また、既設原子力発電所のフル活用とともに、その廃炉後を見越して、新技術導入を伴った原子力発電所の新増設が必要になります。今後当面は、いわゆる『脱炭素』推進のための化石燃料の使用合理化・削減を進めていかなければなりませんので、それを補完するためにも、短・中期的には原子力発電施設の新増設の具体化が必須になるはずです。
<提 言>
原子力規制行政の改革 ~ 原子力規制委員会設置法の改正
今の異常かつ過剰な原子力規制を合理的な規制に改正する ーーー 311震災後に設置された原子力規制委員会が、その「独立」性に偏執するあまり、政治が口を出せないほど「孤立」している。
原子力事業は国策であるため、その安全性の確保や事業の帰趨は、最終的には国政の責任下にあります。原子力事業の存廃等に関して政治判断が入ることのできない今の原子力規制行政を見直し、政治責任において原子力政策を進められるよう、原子力規制を巡るルールを早期に是正すべきである。

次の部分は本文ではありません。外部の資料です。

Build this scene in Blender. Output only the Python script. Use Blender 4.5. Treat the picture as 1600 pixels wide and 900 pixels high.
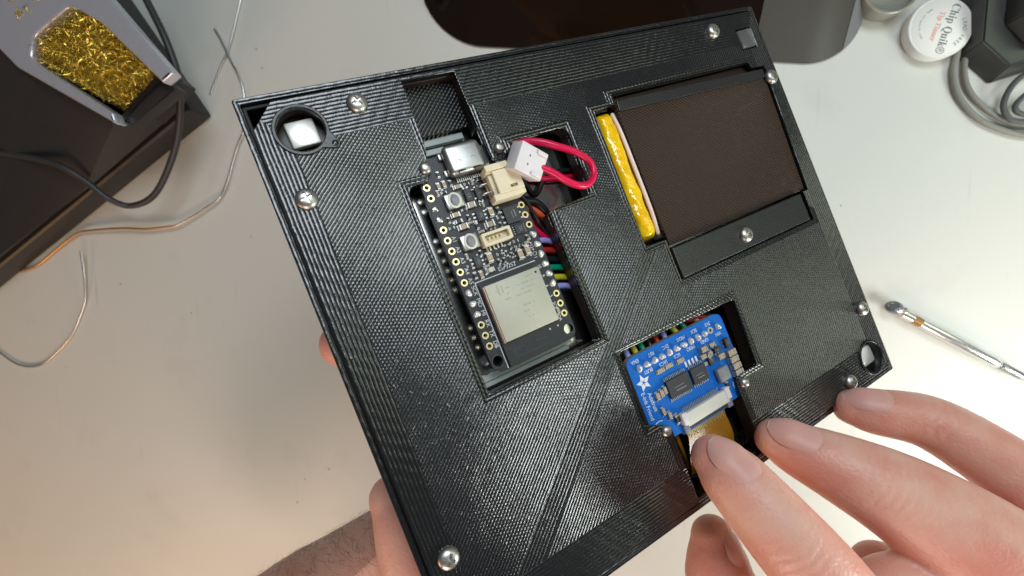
import bpy, bmesh, math, random
from mathutils import Vector, Matrix, noise
random.seed(11)
PI = math.pi
S = 0.001                                   # shapes are written in millimetres
scene = bpy.context.scene
C = scene.collection
for o in list(bpy.data.objects):
    bpy.data.objects.remove(o)

# ------------------------------------------------------------------ camera
cam_d = bpy.data.cameras.new('camera')
cam = bpy.data.objects.new('camera', cam_d); C.objects.link(cam)
cam_d.sensor_width = 36.0
cam_d.lens = 16.0119
cam_d.clip_start = 0.005
cam_d.clip_end = 20.0
cam.matrix_world = Matrix(((0.990339, -0.011650, 0.138181, 0.0),
                           (0.000000, 0.996465, 0.084014, 0.0),
                           (-0.138671, -0.083203, 0.986837, 0.230),
                           (0, 0, 0, 1)))
cam_d.dof.use_dof = True
cam_d.dof.focus_distance = 0.108
cam_d.dof.aperture_fstop = 22.0
scene.camera = cam

# ------------------------------------------------------------------ world, lamps and fills, exposure
world = bpy.data.worlds.new('World'); scene.world = world
world.use_nodes = True
bg = world.node_tree.nodes['Background']
bg.inputs[0].default_value = (0.62, 0.64, 0.70, 1)
bg.inputs[1].default_value = 0.12

def area(name, loc, target, sx, sy, power, col):
    d = bpy.data.lights.new(name, 'AREA'); d.shape = 'RECTANGLE'
    d.size = sx; d.size_y = sy; d.energy = power; d.color = col
    o = bpy.data.objects.new(name, d); C.objects.link(o)
    o.location = loc
    v = Vector(target) - Vector(loc)
    o.rotation_euler = v.to_track_quat('-Z', 'Y').to_euler()
    return o
area('bench_lamp', (0.13, 0.27, 0.52), (-0.05, 0.0, 0.13), 0.30, 0.20, 1.8, (0.85, 0.94, 1.0))
area('arm_lamp', (0.42, 0.13, 0.34), (0.02, -0.02, 0.11), 0.14, 0.24, 0.30, (0.88, 1.0, 0.72))
area('side_lamp', (0.35, -0.18, 0.15), (0.18, -0.07, 0.0), 0.12, 0.10, 1.15, (0.94, 1.0, 0.95))
area('warm_fill', (-0.46, -0.46, 0.34), (-0.34, -0.20, 0.0), 0.22, 0.22, 1.05, (1.0, 0.57, 0.25))  # added fill that warms the lower left of the bench
area('front_fill', (0.02, -0.55, 0.40), (0.06, -0.06, 0.1), 0.25, 0.25, 1.7, (1.0, 0.78, 0.66))  # added fill from the front for the fingers and a brown sheen

scene.view_settings.view_transform = 'Standard'
scene.view_settings.look = 'None'
scene.view_settings.exposure = 0.0
scene.view_settings.gamma = 1.0
scene.view_settings.use_curve_mapping = False
scene.render.engine = 'CYCLES'
scene.cycles.max_bounces = 8
scene.cycles.use_denoising = True

# ------------------------------------------------------------------ materials
class NB:
    """small helper that writes math nodes"""
    def __init__(s, nt): s.nt = nt
    def val(s, sock, v):
        if isinstance(v, (int, float)): sock.default_value = v
        else: s.nt.links.new(v, sock)
    def m(s, op, a, b=None, c=None):
        n = s.nt.nodes.new('ShaderNodeMath'); n.operation = op
        s.val(n.inputs[0], a)
        if b is not None: s.val(n.inputs[1], b)
        if c is not None: s.val(n.inputs[2], c)
        return n.outputs[0]
    def mix(s, f, a, b):                     # float mix a*(1-f)+b*f
        return s.m('ADD', s.m('MULTIPLY', a, s.m('SUBTRACT', 1.0, f)), s.m('MULTIPLY', b, f))
    def less(s, a, b): return s.m('LESS_THAN', a, b)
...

そのため、原子力規制委員会の在り方について、国家行政組織法第3条に基づく三条委員会であることを廃し、新たに原子力規制担当大臣を設置することで、政治の最終責任において安全規制等を執り行うようにすべきである。
「地元同意」ではなく「国政判断」とすべき
原子力発電所の再稼働や新増設に関する、いわゆる「地元同意」は、法律事項ではなく、立地道県と原子力事業者の間の“協定”である。今の実態は、原子力規制委員会が『稼働許可』を出したとしても、立地道県の知事が事実上の許可権を握っているに等しい。国策である原子力事業は一の道県政の範疇で収まるものではない。
再稼働や新増設に係る最終判断は、「道県知事の責任にしてしまう今の運用」を改めるべきであり、そのためにも、内閣総理大臣が判断するよう法整備すべきである。
原子力発電所の新増設を進め始めるべき
『大量・安価・安定』な電力供給へのニーズの高まりに対して、既設原子力発電所のフル活用とともに、その廃炉後を見越して、新技術導入を伴った原子力発電所の新増設が必要となる。
そのため、原子力発電所の新増設に向けて、具体的な検討を始めるべきである。